How to set up a chroot jail for rssh. The hard part wasn't getting the chroot jail to work properly, instead it was the configuration file (rssh.conf) that threw me off. Here's to hoping that someone won't have the same problems as did I.

Obviously, this is written for slackware (9.1). I'm running rssh 2.1.1.

Why?

I wanted to fence off some users who only needed to access a virtual apache server (to upload files) because un-chroot'ed sftp allows them to see the entire system (which may be confusing to them). The other option was WebDAV, but I chose to go this route maybe because I like ssh better.

These users were configured such that they only had access to the section of the virtual server that they needed to see. They do not need shell access, hence rssh, but sftp and scp are both allowed.

Howto

Setting up chroot jails for rssh is actually not too difficult. Here are the steps that I took. Before you start, you may want to do some background reading at the rssh homepage, and this other page that I found with a nice summary of what to do. I based my setup on that.

There are two major steps to setting up rssh chroot jails: setting up a chroot environment, and configuring rssh to use the chroot environment.

Finally, finish off by modifying httpd.conf to point the virtual server to a location inside the jail. Since apache isn't run inside the jail, it doesn't even know about the existence of the jail. Everything looks like the normal file system to it.

setting up the chroot environment

Setting up a chroot environment is supposed to be difficult. It used to involve quite a bit of repetitive work with ldd to determine file dependencies, but not anymore: Jail Chroot Project makes it quite easy. Obviously, this isn't perfect software, but it works very nicely if you don't do anything stupid with it.

First, download and install the Jail Chroot Project files (As of this writing, version 1.9a was out, but it gave me problems, so I went back to version 1.9), then setup the chroot environment. The following are the commands that I used.

From my /home directory (and as root), but it can really be anywhere:

  • mkjailenv chroot_jail
  • addjailsw chroot_jail -P rssh
  • addjailsw chroot_jail -P scp
  • addjailsw chroot_jail -P sftp-server
  • cp /etc/passwd chroot_jail/etc
  • cp /etc/group chroot_jail/etc

Technically, you can get away with using modified version of passwd and group, but I didn't do so because I didn't really care that the chroot environment knew about the existence of other users in the system. They can't get to them anyway. The passwd and group files are only necessary to map numerical ids from the file systems, to the correct user and group names.

Next, create proper home directories for the jailed users inside chroot_jail.

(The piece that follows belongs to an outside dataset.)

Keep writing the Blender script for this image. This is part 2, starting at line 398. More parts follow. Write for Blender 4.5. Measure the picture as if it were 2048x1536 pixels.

Finally, edit /etc/passwd so that the jailed users have their path set to home inside the chroot_jail directory. For example:

jail_user1:x:1000:100:jailed user,,,:/home/chroot_jail/home/user1:/usr/bin/rssh
jail_user2:x:1000:100:jailed user,,,:/home/chroot_jail/home/user2:/usr/bin/rssh

Of course, you'll have to change the user and group number (1000 and 100) to match the real users in your system. Also, rssh might be somewhere else too.

configuring rssh

Configuring rssh is now easy because the chroot jail is set up. Following is an example configuration line from my rssh.conf:

user=jail_user1:022:11:/home/chroot_jail
user=jail_user2:022:11:/home/chroot_jail

The 022 is the umask. Since my users use winscp (winscp's scp doesn't work with rssh, but sftp does), it really doesn't make a difference what this is. The 11 following allows jail_user1 to use both scp and sftp. /home/chroot_jail is the location of the chroot jail. Notice that both jail_user1 and jail_user2 are set to /home/chroot_jail. This way, they share a jail environment and can interact inside the jail (given proper permissions).

At first, I thought that the last argument wasn't just the location of the chroot_jail, but it also needed the path to the chroot program too, so I had "/usr/bin/chroot /home/chroot_jail" there for the longest time (which didn't work). This was because the example per-user line looked like this:

#user=rudy:011:11:"/usr/local/chroot dir" # both with chroot

In the example, the chroot jail directory has a space in it. That's why it's quoted. I thought at first that they were actually two separate arguments since the entire line can be quoted.

Note that you can still use per-user chroot jails (which is what I did) without making everyone use chroot jails (by setting the chrootpath variable in rssh.conf).